=== Objective ===
Retype the opening lines of the listing below, ending with the line that contains "random.seed(7)", and leave out any pictures.

=== Material provided ===
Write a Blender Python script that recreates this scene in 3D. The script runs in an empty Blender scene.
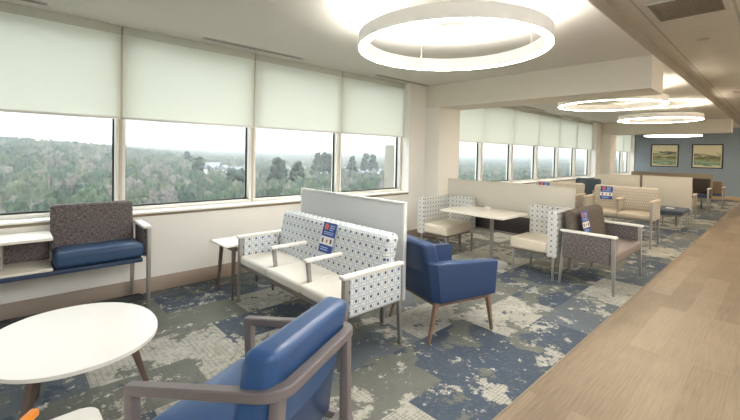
import bpy, bmesh, math, random
from mathutils import Vector, Matrix
PI = math.pi
SC = bpy.context.scene
COL = SC.collection
random.seed(7)

# ------------------------------------------------------------------ materials
def new_mat(name):
    m = bpy.data.materials.new(name); m.use_nodes = True
    nt = m.node_tree; nt.nodes.clear()
    out = nt.nodes.new('ShaderNodeOutputMaterial')
    b = nt.nodes.new('ShaderNodeBsdfPrincipled')
    nt.links.new(b.outputs[0], out.inputs[0])
    return m, nt, b, out

def N(nt, t, **kw):
    n = nt.nodes.new(t)
    for k, v in kw.items():
        if k in n.inputs.keys() if hasattr(n.inputs, 'keys') else False:
            n.inputs[k].default_value = v
        else:
            setattr(n, k, v)
    return n

def math_n(nt, op, a, b=None, c=None, clamp=False):
    n = nt.nodes.new('ShaderNodeMath'); n.operation = op; n.use_clamp = clamp
    for i, v in enumerate((a, b, c)):
        if v is None: continue
        if isinstance(v, (int, float)): n.inputs[i].default_value = v
        else: nt.links.new(v, n.inputs[i])
    return n.outputs[0]

def mix_c(nt, fac, a, b):
    n = nt.nodes.new('ShaderNodeMix'); n.data_type = 'RGBA'
    for s, v in ((n.inputs[0], fac), (n.inputs[6], a), (n.inputs[7], b)):
        if isinstance(v, (int, float)): s.default_value = v
        elif isinstance(v, tuple): s.default_value = (*v[:3], 1)
        else: nt.links.new(v, s)
    return n.outputs[2]

def srgb(r, g, b):
    f = lambda c: (c/255/12.92) if c/255 <= .04045 else ((c/255+.055)/1.055)**2.4
    return (f(r), f(g), f(b))

def plain(name, rgb, rough=.5, metal=0., noise=0.06, scale=30, bump=0., spec=.5, coat=0.):
    """solid colour with a faint procedural mottling and optional bump"""
    m, nt, b, out = new_mat(name)
    tc = nt.nodes.new('ShaderNodeTexCoord')
    no = nt.nodes.new('ShaderNodeTexNoise'); no.inputs['Scale'].default_value = scale; no.inputs['Detail'].default_value = 4
    nt.links.new(tc.outputs['Object'], no.inputs['Vector'])
    dark = tuple(c*(1-noise) for c in rgb); lite = tuple(min(1, c*(1+noise)) for c in rgb)
    nt.links.new(mix_c(nt, no.outputs[0], dark, lite), b.inputs['Base Color'])
    b.inputs['Roughness'].default_value = rough; b.inputs['Metallic'].default_value = metal
    b.inputs['Specular IOR Level'].default_value = spec
    b.inputs['Coat Weight'].default_value = coat
    if bump:
        bp = nt.nodes.new('ShaderNodeBump'); bp.inputs['Strength'].default_value = bump; bp.inputs['Distance'].default_value = .002
        nt.links.new(no.outputs[0], bp.inputs['Height']); nt.links.new(bp.outputs[0], b.inputs['Normal'])
    return m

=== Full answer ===
Write a Blender Python script that recreates this scene in 3D. The script runs in an empty Blender scene.
import bpy, bmesh, math, random
from mathutils import Vector, Matrix
PI = math.pi
SC = bpy.context.scene
COL = SC.collection
random.seed(7)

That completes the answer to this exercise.